通常より塗料の耐用年数が短くなってしまう環境は、海岸などの近くに住宅がある場合です。強風により砂やホコリが外壁に叩きつけられやすいためです。また、降水量の多い地域も雨によるダメージを受けやすいため注意が必要です。 ダメージを受けた外壁は防水性能が低下し、雨水が染み込みやすくなります。また、劣化部分を放置してしまうとカビができやすくなります。
周辺環境によって、耐用年数は基本年数よりも短くなりますのでご注意ください。
外壁塗装が必要なサインの例
下記は、外壁塗装が必要な劣化症状の一例です。
- 外壁が色あせてきた
- 外壁がひび割れている
- 触ると白い粉が付く
- 外壁の一部が膨らんでいる
上記のような特徴が多く見られるなら、塗料の耐用年数にかかわらず塗り替えのサインですので参考にしてみてください。
外壁が色あせてきた
どれだけ高い耐久性をもつ塗料を使っても、外壁は時間が経つと色あせます。色あせてきた、と感じた時が外壁塗装を行うタイミングです。
外壁がひび割れている
外壁のひび割れ現象を「クラック」と呼びます。壁に亀裂のような線が目視できるようになると、塗装が必要なサインです。放っておくと亀裂が広がり、塗装をするときにうまく塗れなくなることがありますので注意が必要です。
クラックも塗り替えのサインですので、施工会社に相談しましょう。
触ると白い粉が付く
触ると白い粉が付く現象をチョーキング現象といいます。塗料に含まれている顔料(色のついた物質)が劣化することで粉状になり、白い粉が吹き出す現象です。
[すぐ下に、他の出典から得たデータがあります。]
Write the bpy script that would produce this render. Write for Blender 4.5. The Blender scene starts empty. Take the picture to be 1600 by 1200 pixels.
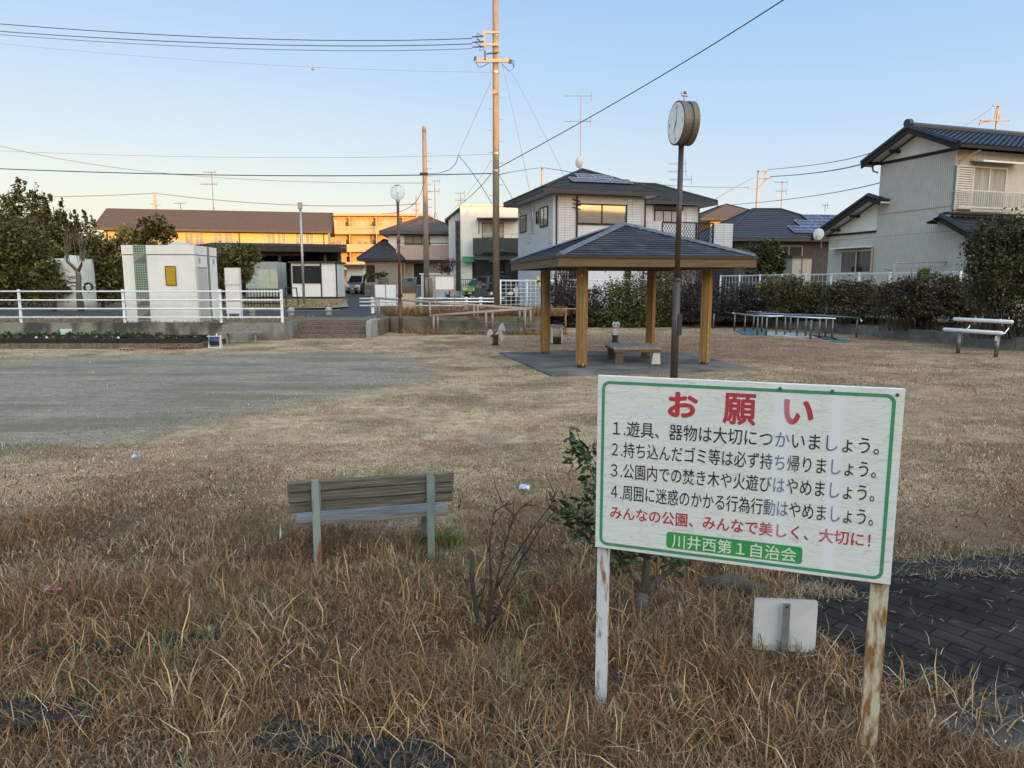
import bpy, math, random
import numpy as np
from mathutils import Vector, Matrix
random.seed(7); RNG = np.random.default_rng(11)
R = math.radians
SC = bpy.context.scene; COL = SC.collection
# ---------------------------------------------------------------- camera, sky, sun, exposure
FPX = 1110.0; TH = R(8); CH = 2.0
cam = bpy.data.cameras.new('camera'); camo = bpy.data.objects.new('camera', cam); COL.objects.link(camo)
cam.sensor_width = 36; cam.lens = 36*FPX/1600; cam.clip_end = 3000; cam.clip_start = .05
camo.location = (0, 0, CH); camo.rotation_euler = (R(82), 0, 0); SC.camera = camo
SUN_E, SUN_A = R(4.6), R(26)          # elevation; azimuth to the right of straight behind the camera
wd = bpy.data.worlds.new('World'); SC.world = wd; wd.use_nodes = True
nt = wd.node_tree; bg = nt.nodes['Background']
sk = nt.nodes.new('ShaderNodeTexSky'); sk.sky_type = 'NISHITA'; sk.sun_disc = False
sk.sun_elevation = SUN_E; sk.sun_rotation = math.pi - SUN_A
sk.air_density = 1.0; sk.dust_density = 0.6; sk.ozone_density = 1.6
def wn(k, **kw):
    n = nt.nodes.new(k)
    for a, b in kw.items(): setattr(n, a, b)
    return n
# the half of the sky opposite the low sun: deep blue above, cream towards the horizon; the sunward half is the Nishita glow
tcw = wn('ShaderNodeTexCoord'); nv = wn('ShaderNodeVectorMath', operation='NORMALIZE'); nt.links.new(tcw.outputs['Generated'], nv.inputs[0])
sx = wn('ShaderNodeSeparateXYZ'); nt.links.new(nv.outputs[0], sx.inputs[0])
def s2l(*c): return tuple((v/255/12.92 if v < 11 else ((v/255+.055)/1.055)**2.4) for v in c)
def ramp_w(stops):
    r = wn('ShaderNodeValToRGB'); e = r.color_ramp.elements
    while len(e) < len(stops): e.new(.5)
    for k, (p, c) in enumerate(stops): e[k].position = p; e[k].color = (*s2l(*c), 1)
    nt.links.new(sx.outputs[2], r.inputs[0]); return r.outputs[0]
r1 = ramp_w([(0,(255,244,212)),(.06,(253,246,222)),(.115,(243,248,236)),(.18,(222,238,248)),(.26,(200,224,249)),(.35,(180,210,247)),(.6,(140,180,235)),(1,(105,150,215))])
r2 = ramp_w([(0,(248,240,222)),(.06,(236,241,238)),(.13,(214,231,245)),(.20,(196,221,247)),(.28,(178,211,246)),(.36,(163,202,245)),(.6,(130,172,232)),(1,(105,150,215))])
lr = wn('ShaderNodeMapRange', interpolation_type='SMOOTHSTEP'); lr.inputs['From Min'].default_value = -.45; lr.inputs['From Max'].default_value = .45; nt.links.new(sx.outputs[0], lr.inputs[0])
mf = wn('ShaderNodeMix', data_type='RGBA'); nt.links.new(lr.outputs[0], mf.inputs[0]); nt.links.new(r1, mf.inputs[6]); nt.links.new(r2, mf.inputs[7])
SKYX = .15*2**1.5
fs = wn('ShaderNodeVectorMath', operation='SCALE'); nt.links.new(mf.outputs[2], fs.inputs[0]); fs.inputs['Scale'].default_value = 1/SKYX
bk = wn('ShaderNodeVectorMath', operation='MULTIPLY'); nt.links.new(sk.outputs[0], bk.inputs[0]); bk.inputs[1].default_value = (3.6,2.75,2.1)
ew = wn('ShaderNodeMapRange', interpolation_type='SMOOTHSTEP'); ew.inputs['From Min'].default_value = .05; ew.inputs['From Max'].default_value = .85; ew.inputs['To Min'].default_value = .34; ew.inputs['To Max'].default_value = 2.3; nt.links.new(sx.outputs[2], ew.inputs[0])
bk2 = wn('ShaderNodeVectorMath', operation='SCALE'); nt.links.new(bk.outputs[0], bk2.inputs[0]); nt.links.new(ew.outputs[0], bk2.inputs['Scale']); bk = bk2
dt = wn('ShaderNodeVectorMath', operation='DOT_PRODUCT'); nt.links.new(nv.outputs[0], dt.inputs[0]); dt.inputs[1].default_value = (math.sin(SUN_A), -math.cos(SUN_A), 0)
mr0 = wn('ShaderNodeMapRange', interpolation_type='SMOOTHSTEP'); mr0.inputs['From Min'].default_value = -.36; mr0.inputs['From Max'].default_value = .3; nt.links.new(dt.outputs['Value'], mr0.inputs[0])
ms = wn('ShaderNodeMix', data_type='RGBA'); nt.links.new(mr0.outputs[0], ms.inputs[0]); nt.links.new(fs.outputs[0], ms.inputs[6]); nt.links.new(bk.outputs[0], ms.inputs[7])
nt.links.new(ms.outputs[2], bg.inputs[0]); bg.inputs[1].default_value = 0.15
sl = bpy.data.lights.new('sun', 'SUN'); sl.energy = 2.6; sl.angle = R(.5); sl.color = (1, .45, .085)
so = bpy.data.objects.new('sun', sl); COL.objects.link(so); so.location = (30, -60, 40)
sdir = Vector((math.sin(SUN_A)*math.cos(SUN_E), -math.cos(SUN_A)*math.cos(SUN_E), math.sin(SUN_E)))
so.rotation_euler = sdir.to_track_quat('Z', 'Y').to_euler()
SC.view_settings.view_transform = 'Standard'; SC.view_settings.look = 'None'
SC.view_settings.exposure = 1.5; SC.view_settings.gamma = 1
# ---------------------------------------------------------------- where a pixel of the photograph lies
def ray(px, py):
    u = (px-800)/FPX; v = (600-py)/FPX
    return np.array([u, math.cos(TH)+v*math.sin(TH), -math.sin(TH)+v*math.cos(TH)])
def W(px, py, Y):
    r = ray(px, py); return tuple(np.array([0, 0, CH])+r*(Y/r[1]))
def G(px, py, z=0.):
    r = ray(px, py); return tuple(np.array([0, 0, CH])+r*((z-CH)/r[2]))
def tz(Y): return .6+max(0, min(Y, 85)-38)*.018
# ---------------------------------------------------------------- local frames
class Fr:
    def __init__(s, x=0, y=0, z=0, yaw=0):
        s.o = np.array([x, y, z], float); s.yaw = yaw; c, n = math.cos(yaw), math.sin(yaw)
        s.a = np.array([c, n, 0]); s.b = np.array([-n, c, 0])
    def __call__(s, x, y, z): return tuple(s.o+s.a*x+s.b*y+np.array([0, 0, z]))
    def sub(s, x, y, yaw, z=0):
        p = s(x, y, z); return Fr(p[0], p[1], p[2], s.yaw+yaw)
    def hit(s, px, py, y=0.):           # local x,z of the ray through a pixel on the plane local y
        r = ray(px, py); c = np.array([0, 0, CH]); t = ((s.o+s.b*y-c)@s.b)/(r@s.b); p = c+r*t-s.o
        return float(p@s.a), float(p[2])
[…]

放置すると外壁材の性能自体が低下してしまうため、容易に汚れやほこりが付着します。
🎦チョーキング現象の実演動画
外壁の一部が膨らんでいる
外壁が膨らむのは塗膜に空気や水分、湿気などが入ってしまうのが原因です。塗膜とは、塗料を塗ってできた膜のことです。膨らみを放置すると破裂し、塗装ごと剝がれてしまうケースがあります。塗料の膨れ、剥がれが起きたら、急いで補修作業をしましょう。なお、補修なしでは塗料を塗れませんので自分で対処せず施工会社へ相談するのがおすすめです。